After eight years of sleepless nights at the center of power, Rhodes is refreshingly honest about how hard the job of president is and how relieved he and Obama were that they avoided striking out. They hit mostly “singles” and “doubles,” which look really good in 2018, with the United States throwing wild pitch after wild pitch as allies abandon Washington and adversaries acquire more advantages. Fittingly, a Secret Service agent told Rhodes at the end of the administration that he was relieved Obama completed two terms alive.
 
Rhodes was never part of a brain trust of big thinkers for Obama. Such a thing never existed. This was not an administration of big ideas or strategic breakthroughs, and the opposition is not the only reason why. Obama was drawn to Rhodes because they shared many qualities: seriousness, competence, and skill with words, but also a tactical focus and a preference for slow incrementalism over creative change.
 
Rhodes excelled in providing the words for modest ambitions.

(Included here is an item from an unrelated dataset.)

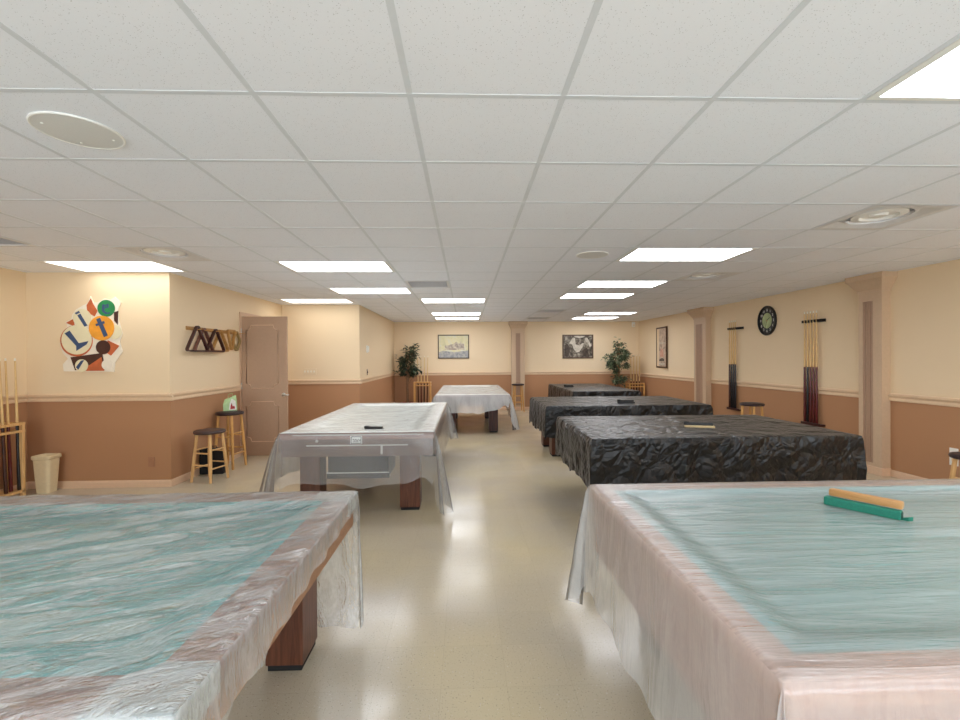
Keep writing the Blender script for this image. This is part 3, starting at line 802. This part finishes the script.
bm = B(); prism(bm, [(.0, .02), (.07, .025), (.06, .06), (.035, .055), (.02, .1), (.005, .06)], 0, .003); bm.transform(Matrix.Translation((0, -.058, 0)) @ Matrix.Rotation(PI/2, 4, 'X')); obj('print', bm, 'bag_red', b)
bm = B(); path_tube(bm, [(-.03, -.01, .15), (-.03, -.02, .2), (.03, -.02, .215), (.035, -.01, .165)], .004, 6); obj('handle', bm, 'bag_green', b)

bag.scale = (.85, .85, 1.15)
# ------------------------------------------------------------------ waste bin
b = thing('waste_bin', 'cream plastic waste bin beside the left cue stand', 'bin', (-4.84, 5.33, 0))
def rrect(hx, hy, r, z, n=5):
    out = []
    for cx, cy, a0 in ((hx-r, hy-r, 0), (-hx+r, hy-r, PI/2), (-hx+r, -hy+r, PI), (hx-r, -hy+r, 3*PI/2)):
        for k in range(n+1): a = a0+PI/2*k/n; out.append((cx+r*math.cos(a), cy+r*math.sin(a), z))
    return out
bm = B(); rings = [[bm.verts.new(p) for p in rrect(*q)] for q in ((.075, .065, .03, 0), (.096, .084, .035, .385), (.091, .079, .033, .385), (.071, .061, .028, .01))]
bm.faces.new(rings[0][::-1]); bm.faces.new(rings[-1])
for a, c in zip(rings, rings[1:]):
    for i in range(len(a)): bm.faces.new((a[i], a[(i+1) % len(a)], c[(i+1) % len(a)], c[i]))
obj('body', bm, 'bin', b, smooth=40)
bm = B(); rings = [[bm.verts.new(p) for p in rrect(*q)] for q in ((.098, .086, .035, .385), (.108, .096, .04, .395), (.108, .096, .04, .425), (.102, .09, .037, .43), (.09, .078, .033, .39))]
for a, c in zip(rings, rings[1:]+rings[:1]):
    for i in range(len(a)): bm.faces.new((a[i], a[(i+1) % len(a)], c[(i+1) % len(a)], c[i]))
obj('rim', bm, 'bin', b, smooth=40)

# ------------------------------------------------------------------ cues and their racks
def make_cue(butt, name_loc, label, group, L=1.47, wrap='butt_black'):
    o = thing('pool_cue', label, 'cue', name_loc, 0, group)
    bm = B(); lathe(bm, [(.015, 0), (.018, .01), (.0175, .2), (.0155, .52), (.0135, L*.5)], 10); obj('butt', bm, butt, o, smooth=60)
    bm = B(); lathe(bm, [(.0133, L*.5), (.0085, L-.03)], 10); obj('shaft', bm, 'shaft', o, smooth=60)
    bm = B(); lathe(bm, [(.0087, L-.03), (.0087, L-.006), (.006, L)], 10); obj('ferrule', bm, 'ferrule', o)
    return o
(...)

He appropriately titles his memoir The World as It Is, which the Obama administration preserved amid many catastrophic possibilities. Modest accomplishments, insufficiently appreciated, might have contributed to the current catastrophe that is President Donald Trump. For eight years, the Obama administration failed to disempower the resentful populism that Trump represents, and now he threatens to destroy the stability they so carefully preserved. The world as it is was never enough.